**** Supplied material ****

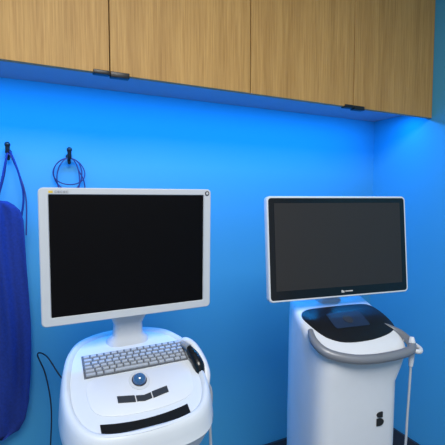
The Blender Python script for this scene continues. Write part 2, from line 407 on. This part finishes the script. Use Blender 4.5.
tube('hanging_strap', [(.05, 0, 1.33), (.07, -.006, 1.42), (.088, .008, 1.510), (.098, .008, 1.513), (.122, .0, 1.44), (.135, -.004, 1.36), (.125, -.006, 1.28)], .0035, M_cloth, ap)
tube('hanging_strap_2', [(.05, -.01, 1.33), (.075, .012, 1.43), (.09, .006, 1.508), (.115, .006, 1.46), (.142, -.01, 1.36), (.140, -.015, 1.22)], .0025, M_cblue, ap)
pc = empty('power_cable', (.02, 1.45, 0))
tube('cord', [(.12, -.2, .72), (.05, -.06, .73), (.0, .0, .80), (-.03, .06, .79), (-.005, .08, .70), (.01, .05, .58), (-.0, .03, .40), (-.01, .05, .15), (.05, .0, .012), (.2, .05, .006)], .0025, M_cblack, pc)

# ---------------------------------------------------------------- lights
def area(name, loc, rot, sx, sy, col, p, parent=None):
    l = bpy.data.lights.new(name, 'AREA'); l.shape = 'RECTANGLE'; l.size = sx; l.size_y = sy
    l.color = col; l.energy = p
    o = bpy.data.objects.new(name, l); sc.collection.objects.link(o)
    o.location = loc; o.rotation_euler = rot
    return o
area('led_strip_light', ((xl+WX)/2-.01, YF+.10, ZB+.036), (math.radians(7), 0, 0), WX-xl-.12, .014, (0.0, .32, 1.0), 21)
area('ceiling_panel_light', (0.1, -0.5, 2.57), (0, 0, 0), 1.2, 1.2, (1.0, .95, .87), 66)
pan = box('ceiling_light_panel', -.5, .7, -1.1, .1, 2.575, 2.6, mat('panel_diffuser', (.9, .9, .9), .5, emit=(1, .97, .92), es=1.0))

w = bpy.data.worlds.new('World'); sc.world = w; w.use_nodes = True
w.node_tree.nodes['Background'].inputs[0].default_value = (.9, .92, 1, 1)
w.node_tree.nodes['Background'].inputs[1].default_value = 0.38

# ---------------------------------------------------------------- camera
cd = bpy.data.cameras.new('camera'); cd.lens = 31.15; cd.sensor_width = 36
co = bpy.data.objects.new('camera', cd); sc.collection.objects.link(co)
co.location = (0, 0, 1.35); co.rotation_euler = (math.radians(86.5), 0, math.radians(-25.8))
cd.clip_start = .01
sc.camera = co
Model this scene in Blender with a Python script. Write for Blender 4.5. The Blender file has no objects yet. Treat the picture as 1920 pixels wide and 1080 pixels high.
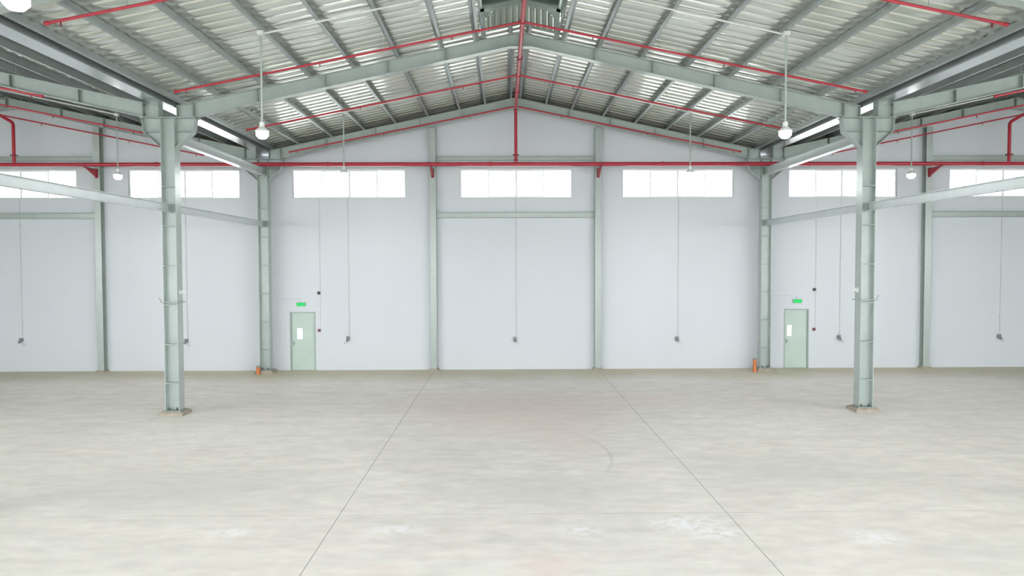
import bpy, math, random
from mathutils import Vector, Matrix
random.seed(7)
S = bpy.context.scene
COL = S.collection

# ------------------------------------------------------------------ camera, world, exposure
CAM = Vector((-0.4567, 0.0, 3.8552))
RT = Vector((0.9999, -0.0124, -0.0029)).normalized()
FW = Vector((0.0123, 0.9994, -0.0329)).normalized()
UP = RT.cross(FW).normalized(); RT = FW.cross(UP).normalized()
cd = bpy.data.cameras.new('camera'); co = bpy.data.objects.new('camera', cd); COL.objects.link(co)
cd.sensor_width = 36; cd.lens = 36 * 1322.18 / 1920; cd.clip_end = 300
co.matrix_world = Matrix(((RT.x, UP.x, -FW.x, CAM.x), (RT.y, UP.y, -FW.y, CAM.y), (RT.z, UP.z, -FW.z, CAM.z), (0, 0, 0, 1)))
S.camera = co
S.view_settings.view_transform = 'Standard'; S.view_settings.look = 'None'
S.view_settings.gamma = 1; S.view_settings.use_curve_mapping = False
S.view_settings.exposure = 0.0
SKY = 10.8            # overcast sky radiance
LAMP_W = 62.0       # each high-bay lamp
w = bpy.data.worlds.new('overcast_sky'); S.world = w; w.use_nodes = True
bg = w.node_tree.nodes['Background']; bg.inputs[0].default_value = (0.945, 0.975, 1.0, 1); bg.inputs[1].default_value = SKY
S.cycles.max_bounces = 10; S.cycles.diffuse_bounces = 6; S.cycles.glossy_bounces = 5; S.cycles.transparent_max_bounces = 12
S.cycles.use_denoising = True
S.cycles.caustics_reflective = False; S.cycles.caustics_refractive = False
S.cycles.sample_clamp_indirect = 6.0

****

** Aim of the exercise **
Reproduce all of the material exactly, apart from the pictures.

** Exercise answer **
The Blender Python script for this scene continues. Write part 2, from line 407 on. This part finishes the script. Use Blender 4.5.
tube('hanging_strap', [(.05, 0, 1.33), (.07, -.006, 1.42), (.088, .008, 1.510), (.098, .008, 1.513), (.122, .0, 1.44), (.135, -.004, 1.36), (.125, -.006, 1.28)], .0035, M_cloth, ap)
tube('hanging_strap_2', [(.05, -.01, 1.33), (.075, .012, 1.43), (.09, .006, 1.508), (.115, .006, 1.46), (.142, -.01, 1.36), (.140, -.015, 1.22)], .0025, M_cblue, ap)
pc = empty('power_cable', (.02, 1.45, 0))
tube('cord', [(.12, -.2, .72), (.05, -.06, .73), (.0, .0, .80), (-.03, .06, .79), (-.005, .08, .70), (.01, .05, .58), (-.0, .03, .40), (-.01, .05, .15), (.05, .0, .012), (.2, .05, .006)], .0025, M_cblack, pc)

# ---------------------------------------------------------------- lights
def area(name, loc, rot, sx, sy, col, p, parent=None):
    l = bpy.data.lights.new(name, 'AREA'); l.shape = 'RECTANGLE'; l.size = sx; l.size_y = sy
    l.color = col; l.energy = p
    o = bpy.data.objects.new(name, l); sc.collection.objects.link(o)
    o.location = loc; o.rotation_euler = rot
    return o
area('led_strip_light', ((xl+WX)/2-.01, YF+.10, ZB+.036), (math.radians(7), 0, 0), WX-xl-.12, .014, (0.0, .32, 1.0), 21)
area('ceiling_panel_light', (0.1, -0.5, 2.57), (0, 0, 0), 1.2, 1.2, (1.0, .95, .87), 66)
pan = box('ceiling_light_panel', -.5, .7, -1.1, .1, 2.575, 2.6, mat('panel_diffuser', (.9, .9, .9), .5, emit=(1, .97, .92), es=1.0))

w = bpy.data.worlds.new('World'); sc.world = w; w.use_nodes = True
w.node_tree.nodes['Background'].inputs[0].default_value = (.9, .92, 1, 1)
w.node_tree.nodes['Background'].inputs[1].default_value = 0.38

# ---------------------------------------------------------------- camera
cd = bpy.data.cameras.new('camera'); cd.lens = 31.15; cd.sensor_width = 36
co = bpy.data.objects.new('camera', cd); sc.collection.objects.link(co)
co.location = (0, 0, 1.35); co.rotation_euler = (math.radians(86.5), 0, math.radians(-25.8))
cd.clip_start = .01
sc.camera = co
Model this scene in Blender with a Python script. Write for Blender 4.5. The Blender file has no objects yet. Treat the picture as 1920 pixels wide and 1080 pixels high.
import bpy, math, random
from mathutils import Vector, Matrix
random.seed(7)
S = bpy.context.scene
COL = S.collection

# ------------------------------------------------------------------ camera, world, exposure
CAM = Vector((-0.4567, 0.0, 3.8552))
RT = Vector((0.9999, -0.0124, -0.0029)).normalized()
FW = Vector((0.0123, 0.9994, -0.0329)).normalized()
UP = RT.cross(FW).normalized(); RT = FW.cross(UP).normalized()
cd = bpy.data.cameras.new('camera'); co = bpy.data.objects.new('camera', cd); COL.objects.link(co)
cd.sensor_width = 36; cd.lens = 36 * 1322.18 / 1920; cd.clip_end = 300
co.matrix_world = Matrix(((RT.x, UP.x, -FW.x, CAM.x), (RT.y, UP.y, -FW.y, CAM.y), (RT.z, UP.z, -FW.z, CAM.z), (0, 0, 0, 1)))
S.camera = co
S.view_settings.view_transform = 'Standard'; S.view_settings.look = 'None'
S.view_settings.gamma = 1; S.view_settings.use_curve_mapping = False
S.view_settings.exposure = 0.0
SKY = 10.8            # overcast sky radiance
LAMP_W = 62.0       # each high-bay lamp
w = bpy.data.worlds.new('overcast_sky'); S.world = w; w.use_nodes = True
bg = w.node_tree.nodes['Background']; bg.inputs[0].default_value = (0.945, 0.975, 1.0, 1); bg.inputs[1].default_value = SKY
S.cycles.max_bounces = 10; S.cycles.diffuse_bounces = 6; S.cycles.glossy_bounces = 5; S.cycles.transparent_max_bounces = 12
S.cycles.use_denoising = True
S.cycles.caustics_reflective = False; S.cycles.caustics_refractive = False
S.cycles.sample_clamp_indirect = 6.0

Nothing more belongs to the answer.